La seule mesure en place est le programme d’accès aérien aux régions (PAAR) et un comité aviseur sur le transport régional. « Il y a 73 000 voyageurs qui ont bénéficié de ce programme entre 2022 et février 2024, principalement sur les Iles de la Madeleine, Sept-Îles et Fermont…. » précise Sébastien Bénédict « … après avoir injecté 38 $ M la 1ère année, 48 $ M en 23-24 et maintenant 9 $ M/année jusqu’en 2026-2027 ». Ce programme avec des billets à 500 $ vise des voyages personnels et non professionnels.
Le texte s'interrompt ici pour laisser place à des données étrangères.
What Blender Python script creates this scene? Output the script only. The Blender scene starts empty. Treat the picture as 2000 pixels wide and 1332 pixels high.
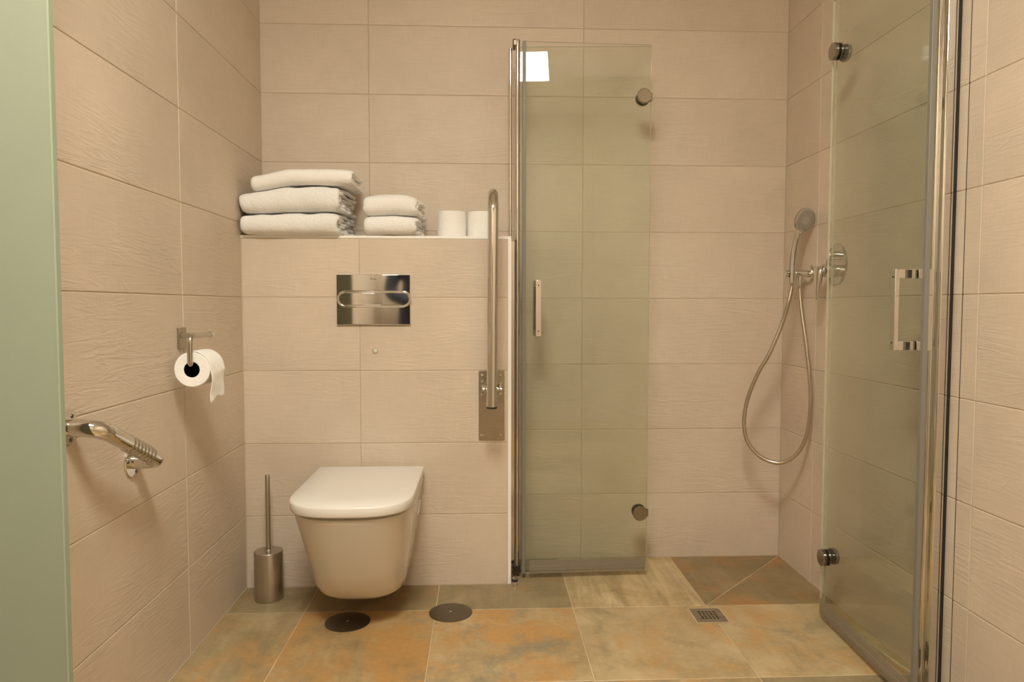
import bpy, math, random
from mathutils import Vector, Matrix, noise
C = bpy.context.scene.collection
PI = math.pi

# ------------------------------------------------------------------ camera
cam_d = bpy.data.cameras.new('camera')
cam = bpy.data.objects.new('camera', cam_d); C.objects.link(cam)
cam_d.sensor_width = 36.0; cam_d.lens = 1380/2000*36; cam_d.clip_start = 0.02
YAW, PIT, ROL = .0425, -.0501, -.001
fw = Vector((math.sin(YAW)*math.cos(PIT), math.cos(YAW)*math.cos(PIT), math.sin(PIT)))
rt = Vector((math.cos(YAW), -math.sin(YAW), 0)); up = rt.cross(fw)
r2 = rt*math.cos(ROL) - up*math.sin(ROL); u2 = rt*math.sin(ROL) + up*math.cos(ROL)
M = Matrix((r2, u2, -fw)).transposed().to_4x4(); M.translation = Vector((0, 0, .9729))
cam.matrix_world = M
bpy.context.scene.camera = cam

# ------------------------------------------------------------------ world, light, exposure
W = bpy.data.worlds.new('world'); bpy.context.scene.world = W; W.use_nodes = True
W.node_tree.nodes['Background'].inputs[0].default_value = (.9, .85, .75, 1)
W.node_tree.nodes['Background'].inputs[1].default_value = .03
vs = bpy.context.scene.view_settings
vs.view_transform = 'Standard'; vs.look = 'None'; vs.gamma = 1; vs.exposure = 0.0; vs.use_curve_mapping = False
LIGHT_COL = (1.0, .95, .82); LIGHT_W = 65.0
XL, XR, YB, YC, YF, HC = -.81, 1.155, 2.666, 2.425, -.90, 2.55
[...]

Avec Sept-Îles et Fermont comme destinations principales qui n’ont qu’une faible connectivité locale avec les attraits touristiques, nous sommes en droit de sérieusement questionner le réel impact touristique de ce programme.

« Il faut se questionner également, entre autres, sur le coût des billets d’avion en région » poursuit Sébastien Benedict, « … entre autres sur les frais multiples qui s’additionne à la tarification de base, un Montréal-Rouyn, c’est 158 $, un Washington-Charlotte, c’est 73 $ », précise-t-il »

Certes, le comité aviseur doit se pencher sur comment rendre nos régions accessibles en aérien (intermodalité, capacité des appareils, coût des sièges et fréquence), mais devrait également s’assurer d’analyser toutes les options sur la table incluant le modèle de coopérative TREQ rejeté par l’ex-ministre Pierre Fitzgebbon ou le nolisement d’appareils sur certaines destinations. 

La bonne nouvelle dans tout ça ? La nouvelle PDG de l’Alliance réussit très bien son entrée médiatique assumant son rôle d’ambassadrice décomplexée du tourisme québécois, convaincante et convaincue. On en aura bien besoin avec tous les enjeux de notre secteur.